Write the records out again exactly, leaving no images in.

> DATA TO USE:
>> start

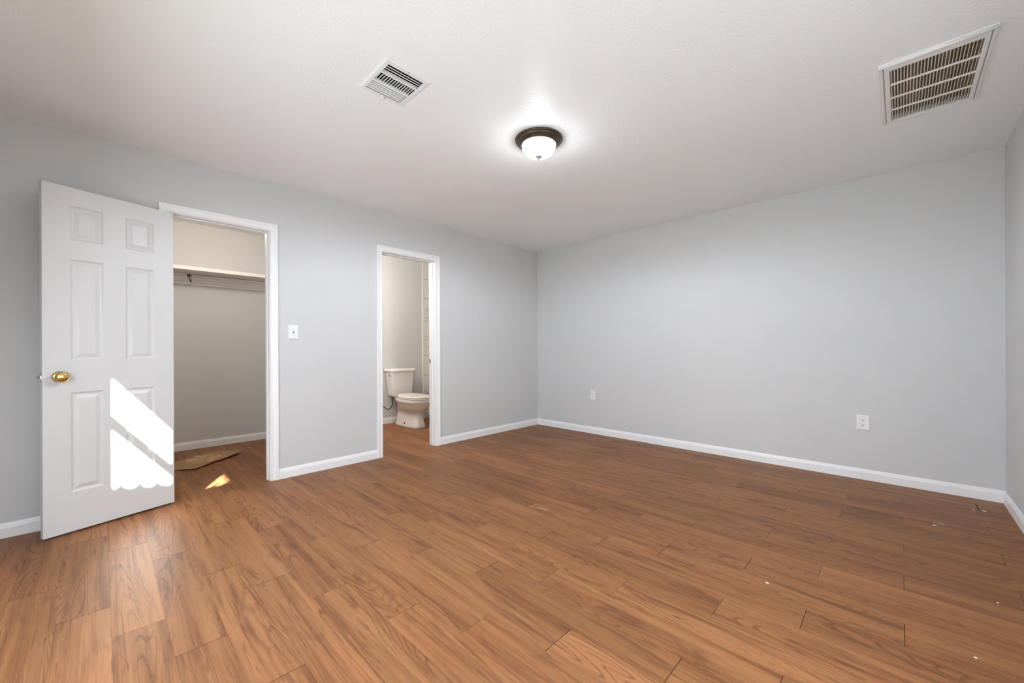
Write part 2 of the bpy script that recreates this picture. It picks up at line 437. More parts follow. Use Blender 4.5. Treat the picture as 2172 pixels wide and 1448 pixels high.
sp = link('strike_plate', boxes((-0.012, 0.012, -0.0015, 0.0, -0.028, 0.028)), CHROME, c2, loc=(-0.092, yb2, 0.933), bevel=0.001)
link('latch_hole', boxes((-0.006, 0.006, -0.0019, -0.001, -0.012, 0.012)), DARK, sp)

# ------------------------------------------------------------------ the open six-panel door
def six_panel_door():
    t = Vector((0.31623, -0.94868, 0)); n = Vector((0.94868, 0.31623, 0))
    mw = Matrix(((t.x, n.x, 0, 0.044), (t.y, n.y, 0, -3.9605), (0, 0, 1, 0.010), (0, 0, 0, 1)))
    root = empty('door_1', mw=mw, label='white six-panel closet door swung open against the left wall', kind='structure')
    DW, DH, DT = 0.617, 2.020, 0.035
    bm = bmesh.new()
    cols = [(0.107, 0.2575), (0.3595, 0.506)]; rows = [(0.230, 0.818), (1.004, 1.602), (1.713, 1.916)]
    us = [0, *cols[0], *cols[1], DW]; zs = [0, *rows[0], *rows[1], *rows[2], DH]
    for side in (0, 1):
        Y = 0 if side == 0 else -DT; s = -1 if side == 0 else 1
        vc = {}
        def V(u, d, z):
            k = (round(u, 5), round(d, 5), round(z, 5))
            if k not in vc: vc[k] = bm.verts.new((u, Y+s*d, z))
            return vc[k]
        for i in range(len(us)-1):
            for j in range(len(zs)-1):
                u0, u1, z0, z1 = us[i], us[i+1], zs[j], zs[j+1]
                if i in (1, 3) and j in (1, 3, 5):
                    prev = None
                    for ins, d in ((0, 0), (0.003, 0.0012), (0.008, 0.0055), (0.013, 0.0078), (0.017, 0.0080), (0.021, 0.0070), (0.036, 0.0022), (0.039, 0.0012)):
                        q = [V(u0+ins, d, z0+ins), V(u1-ins, d, z0+ins), V(u1-ins, d, z1-ins), V(u0+ins, d, z1-ins)]
                        if prev:
                            for k in range(4): bm.faces.new([prev[k], prev[(k+1) % 4], q[(k+1) % 4], q[k]])
                        prev = q
                    bm.faces.new(prev)
                else: bm.faces.new([V(u0, 0, z0), V(u1, 0, z0), V(u1, 0, z1), V(u0, 0, z1)])
    def rim(pts):
        a = [bm.verts.new((u, 0, z)) for u, z in pts]; b = [bm.verts.new((u, -DT, z)) for u, z in pts]
        for k in range(len(pts)-1): bm.faces.new([a[k], a[k+1], b[k+1], b[k]])
    rim([(u, 0) for u in us]); rim([(u, DH) for u in us]); rim([(0, z) for z in zs]); rim([(DW, z) for z in zs])
    bmesh.ops.remove_doubles(bm, verts=bm.verts, dist=1e-5)
    link('door_leaf', bm, DOORP, root, bevel=0.0012)
    KU, KZ = 0.551, 0.912
    for side in (0, 1):
        s = 1 if side == 0 else -1; y0 = 0 if side == 0 else -DT
        k = bmesh.new()
        prof = [(0.0, 0.062), (0.008, 0.0618), (0.018, 0.0600), (0.026, 0.0555), (0.0305, 0.0490), (0.0315, 0.0430), (0.0290, 0.0370), (0.022, 0.0315), (0.014, 0.0275), (0.0115, 0.0240), (0.0115, 0.009)]
        lathe(k, [(r, s*h) for r, h in prof], 40, (KU, y0, KZ), 'Y')
        kn = link('knob', k, BRASS, root, True)
        tag(kn, 'polished brass door knob')
        r = bmesh.new(); lathe(r, [(0.0115, s*0.012), (0.022, s*0.010), (0.029, s*0.0065), (0.032, s*0.002), (0.032, 0.0)], 40, (KU, y0, KZ), 'Y')
        link('rosette', r, BRASS, kn, True)
        # engraved scroll on the knob face
        sw = bmesh.new()
        pts = []
        for i in range(26):
            a = -2.6+i*0.24; rr = 0.003+0.0175*(i/25)
            x, z = rr*math.cos(a), rr*math.sin(a)*0.9; rad = math.hypot(x, z)
            pts.append((KU+x, y0+s*(0.0622-0.0145*(rad/0.0285)**2.6), KZ+z))
        tube(sw, pts, 0.0016, 6); link('scroll_relief', sw, BRASS, kn, True)
    pl = link('latch_plate', boxes((DW-0.0005, DW+0.0012, -DT+0.005, -0.005, KZ-0.028, KZ+0.028)), CHROME, root)
    b = bmesh.new(); vs = box(b, DW, DW+0.014, -DT+0.011, -0.011, KZ-0.009, KZ+0.009)
    for v in vs:
        if v.co.x > DW+0.01 and v.co.y > -DT/2: v.co.x -= 0.009
    link('latch_bolt', b, CHROME, pl, bevel=0.001)
    for z in (0.18, 1.01, 1.84):
        h = bmesh.new(); tube(h, [(-0.004, -DT-0.003, z-0.044), (-0.004, -DT-0.003, z+0.044)], 0.0050, 12); link('hinge', h, CHROME, root, True)
six_panel_door()

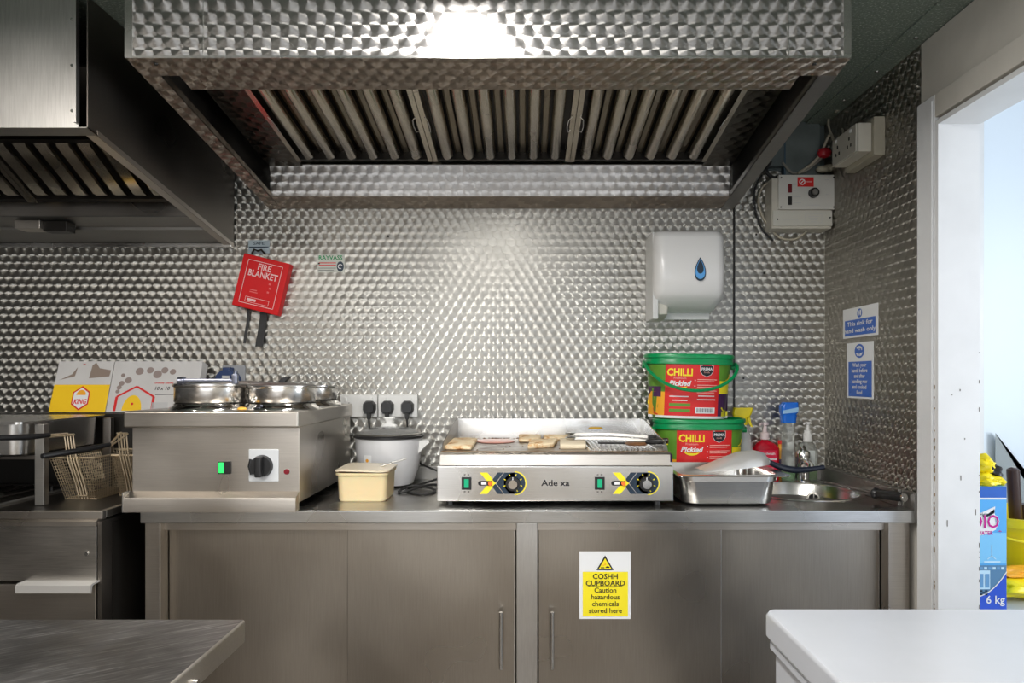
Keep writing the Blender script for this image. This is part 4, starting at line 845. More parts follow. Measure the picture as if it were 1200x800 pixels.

>> end

> COMPLETE OUTPUT:
Write part 2 of the bpy script that recreates this picture. It picks up at line 437. More parts follow. Use Blender 4.5. Treat the picture as 2172 pixels wide and 1448 pixels high.
sp = link('strike_plate', boxes((-0.012, 0.012, -0.0015, 0.0, -0.028, 0.028)), CHROME, c2, loc=(-0.092, yb2, 0.933), bevel=0.001)
link('latch_hole', boxes((-0.006, 0.006, -0.0019, -0.001, -0.012, 0.012)), DARK, sp)

# ------------------------------------------------------------------ the open six-panel door
def six_panel_door():
    t = Vector((0.31623, -0.94868, 0)); n = Vector((0.94868, 0.31623, 0))
    mw = Matrix(((t.x, n.x, 0, 0.044), (t.y, n.y, 0, -3.9605), (0, 0, 1, 0.010), (0, 0, 0, 1)))
    root = empty('door_1', mw=mw, label='white six-panel closet door swung open against the left wall', kind='structure')
    DW, DH, DT = 0.617, 2.020, 0.035
    bm = bmesh.new()
    cols = [(0.107, 0.2575), (0.3595, 0.506)]; rows = [(0.230, 0.818), (1.004, 1.602), (1.713, 1.916)]
    us = [0, *cols[0], *cols[1], DW]; zs = [0, *rows[0], *rows[1], *rows[2], DH]
    for side in (0, 1):
        Y = 0 if side == 0 else -DT; s = -1 if side == 0 else 1
        vc = {}
        def V(u, d, z):
            k = (round(u, 5), round(d, 5), round(z, 5))
            if k not in vc: vc[k] = bm.verts.new((u, Y+s*d, z))
            return vc[k]
        for i in range(len(us)-1):
            for j in range(len(zs)-1):
                u0, u1, z0, z1 = us[i], us[i+1], zs[j], zs[j+1]
                if i in (1, 3) and j in (1, 3, 5):
                    prev = None
                    for ins, d in ((0, 0), (0.003, 0.0012), (0.008, 0.0055), (0.013, 0.0078), (0.017, 0.0080), (0.021, 0.0070), (0.036, 0.0022), (0.039, 0.0012)):
                        q = [V(u0+ins, d, z0+ins), V(u1-ins, d, z0+ins), V(u1-ins, d, z1-ins), V(u0+ins, d, z1-ins)]
                        if prev:
                            for k in range(4): bm.faces.new([prev[k], prev[(k+1) % 4], q[(k+1) % 4], q[k]])
                        prev = q
                    bm.faces.new(prev)
                else: bm.faces.new([V(u0, 0, z0), V(u1, 0, z0), V(u1, 0, z1), V(u0, 0, z1)])
    def rim(pts):
        a = [bm.verts.new((u, 0, z)) for u, z in pts]; b = [bm.verts.new((u, -DT, z)) for u, z in pts]
        for k in range(len(pts)-1): bm.faces.new([a[k], a[k+1], b[k+1], b[k]])
    rim([(u, 0) for u in us]); rim([(u, DH) for u in us]); rim([(0, z) for z in zs]); rim([(DW, z) for z in zs])
    bmesh.ops.remove_doubles(bm, verts=bm.verts, dist=1e-5)
    link('door_leaf', bm, DOORP, root, bevel=0.0012)
    KU, KZ = 0.551, 0.912
    for side in (0, 1):
        s = 1 if side == 0 else -1; y0 = 0 if side == 0 else -DT
        k = bmesh.new()
        prof = [(0.0, 0.062), (0.008, 0.0618), (0.018, 0.0600), (0.026, 0.0555), (0.0305, 0.0490), (0.0315, 0.0430), (0.0290, 0.0370), (0.022, 0.0315), (0.014, 0.0275), (0.0115, 0.0240), (0.0115, 0.009)]
        lathe(k, [(r, s*h) for r, h in prof], 40, (KU, y0, KZ), 'Y')
        kn = link('knob', k, BRASS, root, True)
        tag(kn, 'polished brass door knob')
        r = bmesh.new(); lathe(r, [(0.0115, s*0.012), (0.022, s*0.010), (0.029, s*0.0065), (0.032, s*0.002), (0.032, 0.0)], 40, (KU, y0, KZ), 'Y')
        link('rosette', r, BRASS, kn, True)
        # engraved scroll on the knob face
        sw = bmesh.new()
        pts = []
        for i in range(26):
            a = -2.6+i*0.24; rr = 0.003+0.0175*(i/25)
            x, z = rr*math.cos(a), rr*math.sin(a)*0.9; rad = math.hypot(x, z)
            pts.append((KU+x, y0+s*(0.0622-0.0145*(rad/0.0285)**2.6), KZ+z))
        tube(sw, pts, 0.0016, 6); link('scroll_relief', sw, BRASS, kn, True)
    pl = link('latch_plate', boxes((DW-0.0005, DW+0.0012, -DT+0.005, -0.005, KZ-0.028, KZ+0.028)), CHROME, root)
    b = bmesh.new(); vs = box(b, DW, DW+0.014, -DT+0.011, -0.011, KZ-0.009, KZ+0.009)
    for v in vs:
        if v.co.x > DW+0.01 and v.co.y > -DT/2: v.co.x -= 0.009
    link('latch_bolt', b, CHROME, pl, bevel=0.001)
    for z in (0.18, 1.01, 1.84):
        h = bmesh.new(); tube(h, [(-0.004, -DT-0.003, z-0.044), (-0.004, -DT-0.003, z+0.044)], 0.0050, 12); link('hinge', h, CHROME, root, True)
six_panel_door()

Keep writing the Blender script for this image. This is part 4, starting at line 845. More parts follow. Measure the picture as if it were 1200x800 pixels.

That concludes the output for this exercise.